Perhaps we lack the vocabulary, and accomplishing tasks is just a different type of fun.

There are many instances where it takes effort to have a difficult conversation. Or tackle a pile of journal articles. Or spend time trying to understand someone’s opposing view. But afterwards, you think, “Wow! That was great.”

With difficult activities, the fun and fulfillment comes after completing the task.

Aiming for fulfillment

Every moment at work is not going to be fun, but you should feel a sense of accomplishment walking out every night. The time you put in meant something. And that feeling of making progress and increasing mastery—it’s addictive.

I tell all potential candidates that if they want to challenge themselves and push their capabilities, then Morphic is the place for them. We don’t work on simple issues. We solve some of the most difficult and complex problems out there, and we give everyone the opportunity do their very best work.

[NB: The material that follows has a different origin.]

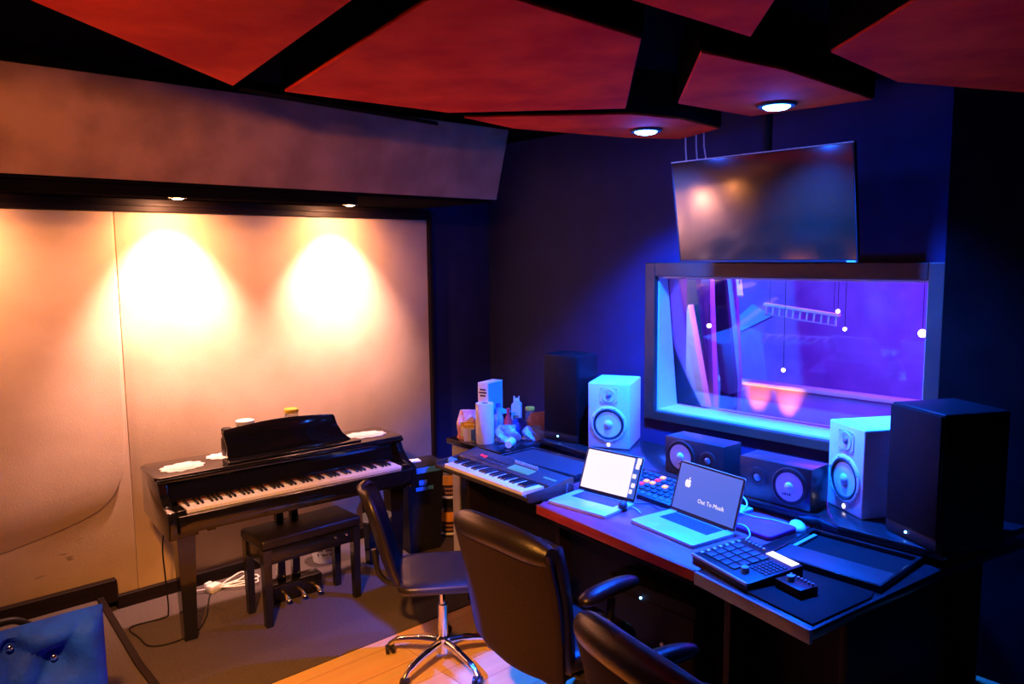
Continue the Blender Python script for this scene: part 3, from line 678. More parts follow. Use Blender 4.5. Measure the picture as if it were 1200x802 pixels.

Because at the end of the day, we exist to solve problems. And that’s why people join the team.

When I look at our employees, I see them doing meaningful work. When they’re absorbed in their work, it rarely looks fun. But when I see them spontaneously throughout the day, they look happy.

This feeling of overall accomplishment and fulfillment is what companies need to strive for.

Finding fun in fulfillment

We all gravitate to the things that are natural and spontaneous, such as opening up email or checking off a to-do list. We resist things that are difficult, such as reviewing a direct report so you can help him or her make progress on a major problem.

Ease is an extremely powerful urge, perhaps even more powerful than a flight-or-fight response.

When working, you have to stay vigilant to anything that is easy and spontaneous. Are you just following an autopilot response? There’s a good chance whatever you’re doing isn’t valuable or fun.

On the contrary, orient and steer yourself to anything difficult. Few will go this direction. There’s a low chance you’re wasting time. Tasks or problems in this direction are not spontaneous and will take self-discipline to accomplish. But there is a much higher chance that they will provide more fulfillment—and turn out to be fun in the long run.